_STATED EXERCISE_
Take every line from the material that has the word "scene" in it.

_SUPPLIED INFORMATION_
"""
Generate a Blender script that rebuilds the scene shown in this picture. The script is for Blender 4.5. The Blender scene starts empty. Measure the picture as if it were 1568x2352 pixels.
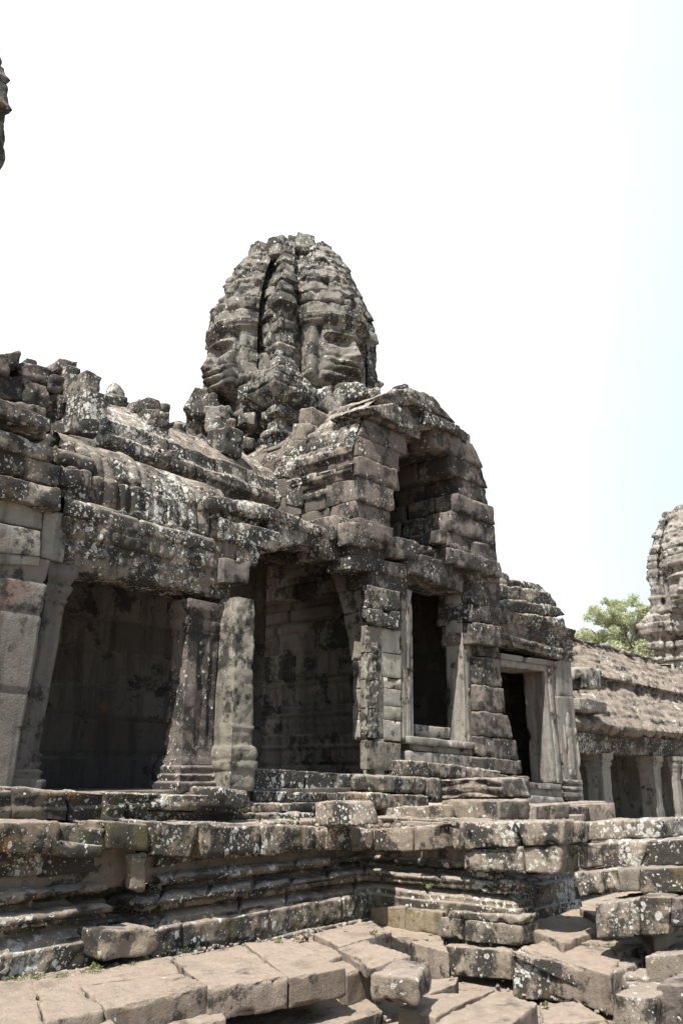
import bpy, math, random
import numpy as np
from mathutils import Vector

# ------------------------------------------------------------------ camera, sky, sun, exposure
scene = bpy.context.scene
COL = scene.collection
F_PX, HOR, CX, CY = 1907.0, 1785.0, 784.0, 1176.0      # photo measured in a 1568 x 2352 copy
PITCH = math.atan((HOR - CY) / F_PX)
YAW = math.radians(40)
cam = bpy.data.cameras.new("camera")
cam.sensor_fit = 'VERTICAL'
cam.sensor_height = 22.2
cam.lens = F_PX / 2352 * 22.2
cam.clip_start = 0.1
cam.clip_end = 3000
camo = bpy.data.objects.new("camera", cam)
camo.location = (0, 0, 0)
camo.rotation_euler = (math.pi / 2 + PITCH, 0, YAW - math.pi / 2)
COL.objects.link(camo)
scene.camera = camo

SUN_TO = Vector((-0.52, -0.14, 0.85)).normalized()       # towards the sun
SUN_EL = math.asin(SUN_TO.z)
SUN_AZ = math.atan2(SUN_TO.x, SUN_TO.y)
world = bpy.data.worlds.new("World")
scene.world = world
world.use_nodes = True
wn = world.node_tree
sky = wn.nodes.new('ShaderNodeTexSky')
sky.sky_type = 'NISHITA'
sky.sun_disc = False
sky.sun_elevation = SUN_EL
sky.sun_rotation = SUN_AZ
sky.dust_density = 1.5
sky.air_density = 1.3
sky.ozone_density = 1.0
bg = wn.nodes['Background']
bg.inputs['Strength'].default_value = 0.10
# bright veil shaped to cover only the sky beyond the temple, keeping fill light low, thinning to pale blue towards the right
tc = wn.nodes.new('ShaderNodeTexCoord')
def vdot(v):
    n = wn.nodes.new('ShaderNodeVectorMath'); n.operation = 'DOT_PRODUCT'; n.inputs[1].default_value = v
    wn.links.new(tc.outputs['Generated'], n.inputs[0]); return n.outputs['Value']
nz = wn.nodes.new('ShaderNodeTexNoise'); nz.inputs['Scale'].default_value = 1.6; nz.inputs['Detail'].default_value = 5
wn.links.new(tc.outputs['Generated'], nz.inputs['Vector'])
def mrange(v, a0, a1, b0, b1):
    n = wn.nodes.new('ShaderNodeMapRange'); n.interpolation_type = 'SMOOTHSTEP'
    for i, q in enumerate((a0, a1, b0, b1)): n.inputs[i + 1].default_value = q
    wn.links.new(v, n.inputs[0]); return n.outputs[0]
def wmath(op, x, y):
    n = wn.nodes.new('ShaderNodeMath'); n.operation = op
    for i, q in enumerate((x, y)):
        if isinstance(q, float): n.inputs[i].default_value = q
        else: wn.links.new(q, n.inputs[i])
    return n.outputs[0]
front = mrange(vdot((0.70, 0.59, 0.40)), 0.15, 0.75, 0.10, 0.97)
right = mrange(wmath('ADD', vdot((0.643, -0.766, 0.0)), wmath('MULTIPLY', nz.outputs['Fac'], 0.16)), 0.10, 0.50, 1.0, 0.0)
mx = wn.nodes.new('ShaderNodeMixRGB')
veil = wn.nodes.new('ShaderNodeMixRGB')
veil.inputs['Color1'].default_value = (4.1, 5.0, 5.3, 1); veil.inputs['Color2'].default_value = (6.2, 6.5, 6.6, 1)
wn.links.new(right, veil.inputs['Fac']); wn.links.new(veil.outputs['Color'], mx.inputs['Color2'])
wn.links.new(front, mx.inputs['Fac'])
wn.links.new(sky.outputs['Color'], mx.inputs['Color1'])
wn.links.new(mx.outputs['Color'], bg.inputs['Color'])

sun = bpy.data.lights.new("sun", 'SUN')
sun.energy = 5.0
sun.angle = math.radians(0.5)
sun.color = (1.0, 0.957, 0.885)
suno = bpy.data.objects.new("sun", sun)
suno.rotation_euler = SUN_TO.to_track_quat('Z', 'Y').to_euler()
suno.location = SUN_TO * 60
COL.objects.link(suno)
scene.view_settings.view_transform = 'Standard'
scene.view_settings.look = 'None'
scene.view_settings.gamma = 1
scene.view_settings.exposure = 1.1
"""
_SOLUTION TO THIS TASK_
Generate a Blender script that rebuilds the scene shown in this picture. The script is for Blender 4.5. The Blender scene starts empty. Measure the picture as if it were 1568x2352 pixels.
scene = bpy.context.scene
COL = scene.collection
scene.camera = camo
scene.world = world
scene.view_settings.view_transform = 'Standard'
scene.view_settings.look = 'None'
scene.view_settings.gamma = 1
scene.view_settings.exposure = 1.1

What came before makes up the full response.